### THE EXERCISE
Reproduce every entry in the listing without alteration.

### SOURCE MATERIAL
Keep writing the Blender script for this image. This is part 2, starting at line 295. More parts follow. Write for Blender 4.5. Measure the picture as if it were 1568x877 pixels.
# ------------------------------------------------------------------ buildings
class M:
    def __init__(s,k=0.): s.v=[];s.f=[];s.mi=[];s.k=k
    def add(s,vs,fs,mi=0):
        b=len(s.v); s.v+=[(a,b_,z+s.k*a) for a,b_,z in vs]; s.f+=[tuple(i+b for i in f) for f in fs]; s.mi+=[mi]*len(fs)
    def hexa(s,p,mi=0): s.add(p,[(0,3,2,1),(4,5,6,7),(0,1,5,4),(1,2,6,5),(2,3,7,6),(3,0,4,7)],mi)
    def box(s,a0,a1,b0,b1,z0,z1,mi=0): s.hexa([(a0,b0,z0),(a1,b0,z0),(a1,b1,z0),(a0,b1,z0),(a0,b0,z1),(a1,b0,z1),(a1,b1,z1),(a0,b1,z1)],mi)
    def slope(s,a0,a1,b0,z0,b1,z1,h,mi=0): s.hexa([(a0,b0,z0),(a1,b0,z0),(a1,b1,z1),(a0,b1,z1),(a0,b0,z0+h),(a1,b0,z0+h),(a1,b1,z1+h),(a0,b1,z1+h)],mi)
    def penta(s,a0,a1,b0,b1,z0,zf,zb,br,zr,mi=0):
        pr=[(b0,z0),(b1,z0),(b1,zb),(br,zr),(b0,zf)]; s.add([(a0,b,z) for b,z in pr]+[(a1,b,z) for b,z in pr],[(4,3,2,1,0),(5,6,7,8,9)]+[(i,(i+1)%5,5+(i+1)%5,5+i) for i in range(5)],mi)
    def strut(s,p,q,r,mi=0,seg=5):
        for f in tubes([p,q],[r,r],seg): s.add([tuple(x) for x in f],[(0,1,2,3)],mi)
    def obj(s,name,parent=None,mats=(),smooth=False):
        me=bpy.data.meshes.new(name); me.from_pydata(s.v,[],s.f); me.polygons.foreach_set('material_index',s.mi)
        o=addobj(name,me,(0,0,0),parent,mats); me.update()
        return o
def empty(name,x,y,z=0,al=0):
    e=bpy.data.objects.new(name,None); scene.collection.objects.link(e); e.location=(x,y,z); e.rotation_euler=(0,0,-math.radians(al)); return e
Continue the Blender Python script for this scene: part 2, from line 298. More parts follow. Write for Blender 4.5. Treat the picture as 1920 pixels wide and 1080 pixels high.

### WRITTEN SOLUTION
Keep writing the Blender script for this image. This is part 2, starting at line 295. More parts follow. Write for Blender 4.5. Measure the picture as if it were 1568x877 pixels.
# ------------------------------------------------------------------ buildings
class M:
    def __init__(s,k=0.): s.v=[];s.f=[];s.mi=[];s.k=k
    def add(s,vs,fs,mi=0):
        b=len(s.v); s.v+=[(a,b_,z+s.k*a) for a,b_,z in vs]; s.f+=[tuple(i+b for i in f) for f in fs]; s.mi+=[mi]*len(fs)
    def hexa(s,p,mi=0): s.add(p,[(0,3,2,1),(4,5,6,7),(0,1,5,4),(1,2,6,5),(2,3,7,6),(3,0,4,7)],mi)
    def box(s,a0,a1,b0,b1,z0,z1,mi=0): s.hexa([(a0,b0,z0),(a1,b0,z0),(a1,b1,z0),(a0,b1,z0),(a0,b0,z1),(a1,b0,z1),(a1,b1,z1),(a0,b1,z1)],mi)
    def slope(s,a0,a1,b0,z0,b1,z1,h,mi=0): s.hexa([(a0,b0,z0),(a1,b0,z0),(a1,b1,z1),(a0,b1,z1),(a0,b0,z0+h),(a1,b0,z0+h),(a1,b1,z1+h),(a0,b1,z1+h)],mi)
    def penta(s,a0,a1,b0,b1,z0,zf,zb,br,zr,mi=0):
        pr=[(b0,z0),(b1,z0),(b1,zb),(br,zr),(b0,zf)]; s.add([(a0,b,z) for b,z in pr]+[(a1,b,z) for b,z in pr],[(4,3,2,1,0),(5,6,7,8,9)]+[(i,(i+1)%5,5+(i+1)%5,5+i) for i in range(5)],mi)
    def strut(s,p,q,r,mi=0,seg=5):
        for f in tubes([p,q],[r,r],seg): s.add([tuple(x) for x in f],[(0,1,2,3)],mi)
    def obj(s,name,parent=None,mats=(),smooth=False):
        me=bpy.data.meshes.new(name); me.from_pydata(s.v,[],s.f); me.polygons.foreach_set('material_index',s.mi)
        o=addobj(name,me,(0,0,0),parent,mats); me.update()
        return o
def empty(name,x,y,z=0,al=0):
    e=bpy.data.objects.new(name,None); scene.collection.objects.link(e); e.location=(x,y,z); e.rotation_euler=(0,0,-math.radians(al)); return e
Continue the Blender Python script for this scene: part 2, from line 298. More parts follow. Write for Blender 4.5. Treat the picture as 1920 pixels wide and 1080 pixels high.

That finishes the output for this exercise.